01 See methods like Investigative rehearsal and Desktop walkthrough in #TiSDD 7.2, Prototyping methods, or the Bodystorming online method description.
02 This tip comes from Jürgen Tanghe. See more of his advice in #TiSDD Chapter 6, Ideation.
Teams can generate new ideas in a structured way by creating future-state journey maps. Starting with a current-state map, or using your research and experience, you create complete or partial new journey maps. On the way, you generate many individual ideas which may be diversified or prototyped. Use this with groups who are comfortable thinking in journeys and experiences. Working at the journey level lets you think about orchestration and expectations even at this early stage.
Step-by-step guide
- Invite the right people to work beside your core team for the exercise (this might include people who know the background, people with no preconceptions, experts, representatives of the implementation team, people who will deliver the service, users, management, etc.).
- If you have some current-state journey maps, let the group familiarize themselves with them and, if practical and desirable, with the research behind them. If you don’t have current-state journey maps, use storytelling, based on the experience of the people in the room. Of course, this is more assumption-based, but it can be useful.

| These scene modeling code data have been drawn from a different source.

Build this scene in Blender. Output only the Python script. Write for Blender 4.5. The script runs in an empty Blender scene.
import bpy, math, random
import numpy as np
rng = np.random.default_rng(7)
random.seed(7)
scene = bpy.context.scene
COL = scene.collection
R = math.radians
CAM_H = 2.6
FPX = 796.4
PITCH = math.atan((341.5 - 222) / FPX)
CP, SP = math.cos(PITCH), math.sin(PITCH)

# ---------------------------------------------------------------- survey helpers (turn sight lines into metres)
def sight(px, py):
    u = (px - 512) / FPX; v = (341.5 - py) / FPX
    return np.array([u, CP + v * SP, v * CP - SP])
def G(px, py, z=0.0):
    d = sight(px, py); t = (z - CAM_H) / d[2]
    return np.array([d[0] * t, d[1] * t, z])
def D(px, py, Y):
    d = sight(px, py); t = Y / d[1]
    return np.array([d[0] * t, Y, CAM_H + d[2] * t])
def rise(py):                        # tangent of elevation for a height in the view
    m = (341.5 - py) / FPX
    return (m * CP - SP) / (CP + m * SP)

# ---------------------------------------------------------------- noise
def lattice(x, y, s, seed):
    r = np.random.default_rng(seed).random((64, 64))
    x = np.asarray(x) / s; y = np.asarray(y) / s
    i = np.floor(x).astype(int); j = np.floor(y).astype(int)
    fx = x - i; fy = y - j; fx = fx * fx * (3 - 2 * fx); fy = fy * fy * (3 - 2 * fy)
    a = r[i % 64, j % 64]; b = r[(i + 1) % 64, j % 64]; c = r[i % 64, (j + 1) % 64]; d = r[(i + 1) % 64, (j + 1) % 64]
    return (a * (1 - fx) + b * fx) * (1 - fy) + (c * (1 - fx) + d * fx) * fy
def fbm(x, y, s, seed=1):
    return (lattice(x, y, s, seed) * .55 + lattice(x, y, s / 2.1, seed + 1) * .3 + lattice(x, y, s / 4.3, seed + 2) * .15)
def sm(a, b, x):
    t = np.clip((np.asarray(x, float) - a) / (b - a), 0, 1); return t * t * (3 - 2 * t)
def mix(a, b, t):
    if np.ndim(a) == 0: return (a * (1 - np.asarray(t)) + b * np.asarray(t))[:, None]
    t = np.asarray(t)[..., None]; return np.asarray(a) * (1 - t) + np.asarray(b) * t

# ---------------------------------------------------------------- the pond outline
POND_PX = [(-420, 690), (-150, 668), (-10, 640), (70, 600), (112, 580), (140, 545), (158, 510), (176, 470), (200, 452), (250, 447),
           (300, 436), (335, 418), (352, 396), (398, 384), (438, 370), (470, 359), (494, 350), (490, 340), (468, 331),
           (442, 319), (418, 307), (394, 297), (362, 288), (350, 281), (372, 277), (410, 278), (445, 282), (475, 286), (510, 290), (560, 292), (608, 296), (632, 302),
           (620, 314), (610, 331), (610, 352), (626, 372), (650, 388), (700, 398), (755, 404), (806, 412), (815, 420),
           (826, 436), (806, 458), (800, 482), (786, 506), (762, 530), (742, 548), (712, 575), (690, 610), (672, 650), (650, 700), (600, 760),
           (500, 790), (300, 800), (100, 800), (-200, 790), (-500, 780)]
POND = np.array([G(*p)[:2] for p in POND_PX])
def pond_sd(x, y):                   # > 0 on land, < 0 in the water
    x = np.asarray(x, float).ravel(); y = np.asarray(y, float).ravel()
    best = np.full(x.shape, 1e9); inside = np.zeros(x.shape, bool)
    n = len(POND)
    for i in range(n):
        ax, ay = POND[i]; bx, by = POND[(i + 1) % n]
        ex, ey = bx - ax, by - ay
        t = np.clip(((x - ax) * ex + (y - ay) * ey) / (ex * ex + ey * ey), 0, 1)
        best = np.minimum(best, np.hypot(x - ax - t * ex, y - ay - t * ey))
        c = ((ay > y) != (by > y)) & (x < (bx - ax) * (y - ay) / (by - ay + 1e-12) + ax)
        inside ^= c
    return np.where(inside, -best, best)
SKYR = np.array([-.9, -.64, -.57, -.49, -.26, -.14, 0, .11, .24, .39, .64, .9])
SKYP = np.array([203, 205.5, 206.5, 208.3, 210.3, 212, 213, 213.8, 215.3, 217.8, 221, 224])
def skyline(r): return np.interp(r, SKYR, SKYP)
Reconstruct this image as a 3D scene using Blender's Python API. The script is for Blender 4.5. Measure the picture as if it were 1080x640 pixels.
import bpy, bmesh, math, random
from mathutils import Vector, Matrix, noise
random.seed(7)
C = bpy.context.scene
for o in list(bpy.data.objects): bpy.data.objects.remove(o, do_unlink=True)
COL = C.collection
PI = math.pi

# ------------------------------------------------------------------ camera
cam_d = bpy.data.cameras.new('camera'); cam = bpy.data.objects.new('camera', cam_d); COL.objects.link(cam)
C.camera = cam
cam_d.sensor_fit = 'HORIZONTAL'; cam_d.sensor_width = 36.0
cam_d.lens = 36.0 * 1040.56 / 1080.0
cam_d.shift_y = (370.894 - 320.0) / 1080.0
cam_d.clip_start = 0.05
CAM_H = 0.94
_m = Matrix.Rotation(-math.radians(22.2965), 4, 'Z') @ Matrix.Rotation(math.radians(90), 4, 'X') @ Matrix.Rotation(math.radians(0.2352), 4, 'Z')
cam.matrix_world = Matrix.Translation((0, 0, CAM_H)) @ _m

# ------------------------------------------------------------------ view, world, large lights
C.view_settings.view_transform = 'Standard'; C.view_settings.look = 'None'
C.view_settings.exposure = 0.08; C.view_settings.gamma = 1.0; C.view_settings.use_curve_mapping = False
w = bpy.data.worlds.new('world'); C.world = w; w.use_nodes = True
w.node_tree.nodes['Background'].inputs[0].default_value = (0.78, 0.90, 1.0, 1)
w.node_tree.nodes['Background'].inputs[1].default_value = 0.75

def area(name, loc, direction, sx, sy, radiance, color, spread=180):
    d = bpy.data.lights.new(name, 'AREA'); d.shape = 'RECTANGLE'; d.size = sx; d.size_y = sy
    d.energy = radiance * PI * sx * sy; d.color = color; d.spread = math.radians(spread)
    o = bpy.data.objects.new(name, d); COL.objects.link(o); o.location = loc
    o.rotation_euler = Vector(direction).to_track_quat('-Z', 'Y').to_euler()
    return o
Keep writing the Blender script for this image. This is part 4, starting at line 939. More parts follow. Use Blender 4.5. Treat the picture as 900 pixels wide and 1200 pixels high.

- Take one map at a time and use the best information you have to identify critical steps in the journey. You might refer to your research, especially verbatim statements from customers or emotional journeys which you have already plotted. You might look at jobs to be done (JTBD) and consider different ways to do the same job. If you do not have these resources yet, then step into the figurative shoes of your personas and talk your way through the maps, looking for frustrations and opportunities. You could even use a desktop walkthrough or act it out. [01]
- Pin down some critical issues which need to be changed.
- Ideate around each of these points to look for alternatives. You could think about JTBD to open up your thinking away from the existing service model. Try other ideation methods, like brainwriting, 10 plus 10 sketching, or bodystorming. Record your insights, ideas, and any new questions.
- Choose some of the most promising ideas, perhaps using a quick voting method.
- Quickly draw some rough maps incorporating your new ideas. How do the changes affect the rest of the journey? How do the technology and process change? What about the experience and expectations? Use desktop walkthroughs or act it out, if that helps. Also, you might try a combination of different journeys.
- Identify the most interesting new journey features and incorporate them into one or more new maps to take forward, perhaps developing them into service blueprints to explore the frontline and backstage processes. Alternatively, go straight into prototyping these new journeys in more detail.